Author Lance to tell all about Survivor Hatch

Greg Jerrett

The stories may change, but the song remains the same as author Peter Lance is planning to tell all about Richard Hatch, the last man standing from CBS’s summer hit “Survivor.” According to E Online, Lance plans to share many tasty tidbits about Hatch in an upcoming, “unauthorized” book about his childhood friend.

Lance was initially planning to help Hatch write his own book about the show until CBS kiboshed the $500,000 book deal. Now that Hatch is planning to write his own memoirs, “101 Survivor Secrets,” Lance is taking the initiative to write his own version of how Hatch won his $1 million prize and how CBS maintained a tight reign on its “shipwrecked” contestants.

The first three chapters of “Stingray: Lethal Tactics of the Sole Survivor,” are currently available online at www.thestingray.net. The book itself will be available in all its unauthorized glory on Dec. 1 from Shadow Lawn Press.

“Stingray” covers topics of which many “Survivor” fans were unaware, such as CBS keeping all 16 of the contestants from profiting from their experience. Hatch supposedly helped CBS keep his fellow castaways from getting more money to appear on a reunion show.

CBS spokesman Gil Schwartz is staying tight-lipped on behalf of the network.

“We have no specific comment, except to say that throughout the life of ‘Survivor,’ there’s been a lot of erroneous stuff written, and we expect that trend to continue,” Schwartz says. “I don’t want to get into [the book] item-by-item … [but] Survivor attracts its share of bogus and mistaken interpretations.”

Lance insists that he is not writing the book to get even at CBS or Hatch for not getting his share of the $500,000 book deal but finds the story itself fascinating.

“It’s not like the morning after he severed ties with me I said, ‘I’m going to go out and get Richard Hatch, but I began to realize that if CBS can control that, what else can they control?” he says. “I’m just saying I have significant evidence that raises questions. It’s an incredible human study.”

For sale: Spock’s Ears

Put on your Depends Trekkers, THE singularly most desirable item from the original “Star Trek” series is going on the auction block: Spock’s ears.

The Los Angeles branch of Christie’s is hosting a bevy of “Star Trek” paraphernalia including not only four pairs of Spock’s pointy ears but the original jeltrate and clay mold used to make them all, according to E Online.

The ears will attract collectors willing to pay $2,000 a pair and the molds should get as much as $20,000. The ears are the creation of the late Hollywood make-up man Fred Phillips who made the ears at his kitchen table and baked them in the same oven he used to cook his meals.

Other items on the block will be a plaster mask of William Shatner’s face listed at $6,000.

According to the Christie’s catalog, “Shatner put up with a lot in sitting for the mask … even suffering through the straws up his nose.”

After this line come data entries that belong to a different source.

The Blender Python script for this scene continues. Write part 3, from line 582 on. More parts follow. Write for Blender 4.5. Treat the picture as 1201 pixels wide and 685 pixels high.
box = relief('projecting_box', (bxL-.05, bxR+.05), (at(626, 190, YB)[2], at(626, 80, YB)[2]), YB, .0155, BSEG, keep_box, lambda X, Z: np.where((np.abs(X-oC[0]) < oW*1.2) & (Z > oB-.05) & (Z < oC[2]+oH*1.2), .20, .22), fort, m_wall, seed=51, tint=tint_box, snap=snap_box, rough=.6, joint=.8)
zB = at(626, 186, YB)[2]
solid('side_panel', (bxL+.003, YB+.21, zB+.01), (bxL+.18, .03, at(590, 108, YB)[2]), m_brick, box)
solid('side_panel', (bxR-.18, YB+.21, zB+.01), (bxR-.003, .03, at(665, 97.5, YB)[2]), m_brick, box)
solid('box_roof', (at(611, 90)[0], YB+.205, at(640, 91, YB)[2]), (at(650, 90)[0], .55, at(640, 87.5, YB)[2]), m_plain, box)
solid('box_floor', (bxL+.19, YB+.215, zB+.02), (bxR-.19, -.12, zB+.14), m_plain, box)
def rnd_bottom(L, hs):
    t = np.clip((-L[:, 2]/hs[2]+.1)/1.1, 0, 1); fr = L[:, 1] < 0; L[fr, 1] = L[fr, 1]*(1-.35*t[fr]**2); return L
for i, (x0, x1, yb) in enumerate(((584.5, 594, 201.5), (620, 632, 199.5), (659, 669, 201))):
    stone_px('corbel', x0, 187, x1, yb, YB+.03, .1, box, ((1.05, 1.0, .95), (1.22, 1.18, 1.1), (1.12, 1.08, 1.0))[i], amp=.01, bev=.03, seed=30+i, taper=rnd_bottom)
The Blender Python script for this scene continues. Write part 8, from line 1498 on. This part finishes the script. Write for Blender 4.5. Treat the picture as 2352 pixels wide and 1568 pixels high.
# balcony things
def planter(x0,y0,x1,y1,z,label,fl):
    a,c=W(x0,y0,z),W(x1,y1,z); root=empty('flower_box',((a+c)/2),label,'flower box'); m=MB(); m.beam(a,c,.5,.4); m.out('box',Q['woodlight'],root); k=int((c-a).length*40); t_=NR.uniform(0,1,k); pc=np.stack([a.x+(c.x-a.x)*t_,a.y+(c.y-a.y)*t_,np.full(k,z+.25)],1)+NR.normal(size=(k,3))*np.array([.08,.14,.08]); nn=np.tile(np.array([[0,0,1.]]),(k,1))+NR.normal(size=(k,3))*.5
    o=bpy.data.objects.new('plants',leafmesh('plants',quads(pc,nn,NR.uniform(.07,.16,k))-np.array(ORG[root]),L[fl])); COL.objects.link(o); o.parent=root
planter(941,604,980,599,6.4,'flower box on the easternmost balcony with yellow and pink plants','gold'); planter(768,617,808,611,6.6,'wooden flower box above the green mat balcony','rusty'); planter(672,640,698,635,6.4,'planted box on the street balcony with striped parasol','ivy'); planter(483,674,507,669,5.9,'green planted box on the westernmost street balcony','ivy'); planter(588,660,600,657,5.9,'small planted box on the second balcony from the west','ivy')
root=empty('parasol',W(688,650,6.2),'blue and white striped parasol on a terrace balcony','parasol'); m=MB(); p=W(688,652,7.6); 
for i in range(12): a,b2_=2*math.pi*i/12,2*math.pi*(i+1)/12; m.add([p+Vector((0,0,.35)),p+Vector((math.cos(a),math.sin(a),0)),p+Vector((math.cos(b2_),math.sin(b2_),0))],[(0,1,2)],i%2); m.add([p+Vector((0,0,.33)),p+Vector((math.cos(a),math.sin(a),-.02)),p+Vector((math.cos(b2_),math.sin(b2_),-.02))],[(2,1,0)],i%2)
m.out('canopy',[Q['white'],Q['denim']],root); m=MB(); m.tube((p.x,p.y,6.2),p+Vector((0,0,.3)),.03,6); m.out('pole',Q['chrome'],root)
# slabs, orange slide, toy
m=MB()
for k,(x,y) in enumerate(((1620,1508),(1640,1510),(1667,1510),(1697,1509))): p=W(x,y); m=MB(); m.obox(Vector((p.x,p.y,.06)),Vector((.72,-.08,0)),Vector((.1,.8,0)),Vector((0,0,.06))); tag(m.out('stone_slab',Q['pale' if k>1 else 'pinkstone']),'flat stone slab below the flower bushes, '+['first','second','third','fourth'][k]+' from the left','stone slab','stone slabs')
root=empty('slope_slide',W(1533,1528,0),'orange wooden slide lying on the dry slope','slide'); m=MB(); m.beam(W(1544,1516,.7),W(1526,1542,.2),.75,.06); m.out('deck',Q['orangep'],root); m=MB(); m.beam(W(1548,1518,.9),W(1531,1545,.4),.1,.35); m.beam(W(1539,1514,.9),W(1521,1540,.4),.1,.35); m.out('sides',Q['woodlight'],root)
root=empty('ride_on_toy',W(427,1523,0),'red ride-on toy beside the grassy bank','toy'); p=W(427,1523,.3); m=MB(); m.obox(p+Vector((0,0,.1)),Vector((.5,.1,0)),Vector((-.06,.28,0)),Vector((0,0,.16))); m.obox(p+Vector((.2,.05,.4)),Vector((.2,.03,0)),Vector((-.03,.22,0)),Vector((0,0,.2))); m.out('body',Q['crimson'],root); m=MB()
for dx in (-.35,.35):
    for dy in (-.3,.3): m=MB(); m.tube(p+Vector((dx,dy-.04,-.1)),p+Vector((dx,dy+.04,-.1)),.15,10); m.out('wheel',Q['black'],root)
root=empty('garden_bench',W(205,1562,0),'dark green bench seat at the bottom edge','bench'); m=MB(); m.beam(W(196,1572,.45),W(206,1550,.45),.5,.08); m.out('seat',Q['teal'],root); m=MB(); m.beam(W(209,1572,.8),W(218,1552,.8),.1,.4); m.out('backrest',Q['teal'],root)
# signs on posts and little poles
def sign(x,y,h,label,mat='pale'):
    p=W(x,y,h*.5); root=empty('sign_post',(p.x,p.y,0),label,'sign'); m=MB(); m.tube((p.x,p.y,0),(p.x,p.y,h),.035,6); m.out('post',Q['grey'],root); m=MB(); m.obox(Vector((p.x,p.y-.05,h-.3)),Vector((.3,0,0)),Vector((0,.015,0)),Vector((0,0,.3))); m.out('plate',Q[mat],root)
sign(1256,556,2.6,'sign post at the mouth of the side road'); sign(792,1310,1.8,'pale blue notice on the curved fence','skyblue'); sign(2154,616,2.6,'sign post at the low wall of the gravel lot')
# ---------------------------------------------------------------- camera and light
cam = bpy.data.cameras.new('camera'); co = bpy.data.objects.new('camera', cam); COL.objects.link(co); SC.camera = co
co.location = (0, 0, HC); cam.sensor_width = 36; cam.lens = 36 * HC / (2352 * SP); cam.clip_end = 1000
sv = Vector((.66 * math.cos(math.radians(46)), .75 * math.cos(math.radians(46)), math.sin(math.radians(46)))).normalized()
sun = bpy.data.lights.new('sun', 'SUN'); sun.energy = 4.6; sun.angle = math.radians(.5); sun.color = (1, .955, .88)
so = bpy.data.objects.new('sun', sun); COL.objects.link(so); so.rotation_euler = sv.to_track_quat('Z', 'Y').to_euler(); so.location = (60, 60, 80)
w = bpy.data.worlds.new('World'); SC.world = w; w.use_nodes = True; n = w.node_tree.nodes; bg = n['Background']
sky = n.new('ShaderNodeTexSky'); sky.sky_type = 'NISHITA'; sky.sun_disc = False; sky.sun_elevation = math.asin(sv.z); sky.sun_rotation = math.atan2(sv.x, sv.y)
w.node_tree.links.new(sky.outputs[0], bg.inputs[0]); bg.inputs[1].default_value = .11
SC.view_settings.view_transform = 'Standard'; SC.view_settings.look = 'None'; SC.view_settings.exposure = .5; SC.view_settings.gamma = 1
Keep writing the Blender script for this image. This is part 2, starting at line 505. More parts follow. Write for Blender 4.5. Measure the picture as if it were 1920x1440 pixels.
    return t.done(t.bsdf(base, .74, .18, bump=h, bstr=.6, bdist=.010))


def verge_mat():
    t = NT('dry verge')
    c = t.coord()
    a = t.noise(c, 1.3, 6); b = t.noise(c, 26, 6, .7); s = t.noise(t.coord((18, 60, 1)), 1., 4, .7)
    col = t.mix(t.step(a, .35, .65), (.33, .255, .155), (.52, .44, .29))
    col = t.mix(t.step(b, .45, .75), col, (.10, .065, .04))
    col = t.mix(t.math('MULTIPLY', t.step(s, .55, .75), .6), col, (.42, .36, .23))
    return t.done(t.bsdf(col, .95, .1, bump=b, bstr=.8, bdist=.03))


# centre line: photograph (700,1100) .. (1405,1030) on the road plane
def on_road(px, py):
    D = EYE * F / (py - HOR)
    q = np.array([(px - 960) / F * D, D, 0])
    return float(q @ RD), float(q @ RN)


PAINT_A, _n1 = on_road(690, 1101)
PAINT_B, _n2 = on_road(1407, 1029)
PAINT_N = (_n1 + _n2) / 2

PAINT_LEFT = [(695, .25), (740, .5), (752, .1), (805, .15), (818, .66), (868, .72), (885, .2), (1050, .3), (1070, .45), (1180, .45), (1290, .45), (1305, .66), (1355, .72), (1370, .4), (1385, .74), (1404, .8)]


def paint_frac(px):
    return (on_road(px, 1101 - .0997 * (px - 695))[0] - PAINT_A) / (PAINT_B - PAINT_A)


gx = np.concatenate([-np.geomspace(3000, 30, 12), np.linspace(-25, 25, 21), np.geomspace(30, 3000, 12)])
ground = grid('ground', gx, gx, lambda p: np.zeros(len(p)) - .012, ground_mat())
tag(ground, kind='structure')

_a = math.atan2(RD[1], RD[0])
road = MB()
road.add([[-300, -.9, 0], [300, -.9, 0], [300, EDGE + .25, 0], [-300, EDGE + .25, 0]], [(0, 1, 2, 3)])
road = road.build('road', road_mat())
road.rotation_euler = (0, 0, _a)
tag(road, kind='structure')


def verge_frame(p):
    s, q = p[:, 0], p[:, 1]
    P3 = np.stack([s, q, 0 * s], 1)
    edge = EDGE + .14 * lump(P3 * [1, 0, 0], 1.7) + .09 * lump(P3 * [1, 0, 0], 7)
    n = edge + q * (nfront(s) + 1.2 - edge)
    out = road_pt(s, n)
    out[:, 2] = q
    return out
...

The lot will be open to viewing starting Nov. 3 in the Los Angeles branch of Christie’s, but online shoppers can view them at www.christies.com. Anyone interested in buying can bid at the auction on Nov. 15.

Jackass star to get big bucks for ‘Tree’Johnny Knoxville of MTV’s new lowbrow comedy show “Jackass” has been offered a salary in the “low seven figures” to star in “The Tree,” a Christmas road comedy ala “Planes, Trains and Automobiles” and “Road Trip,” according to Reuters/Variety.

Knoxville will play an eccentric trucker enlisted by a presidential aide to make sure the executive Christmas tree is delivered from Washington state to Washington D.C. on time for the Yuletide celebration.

Photography is to begin Feb. 1 in the hopes the Knoxville vehicle will make it into theaters by Christmas 2001.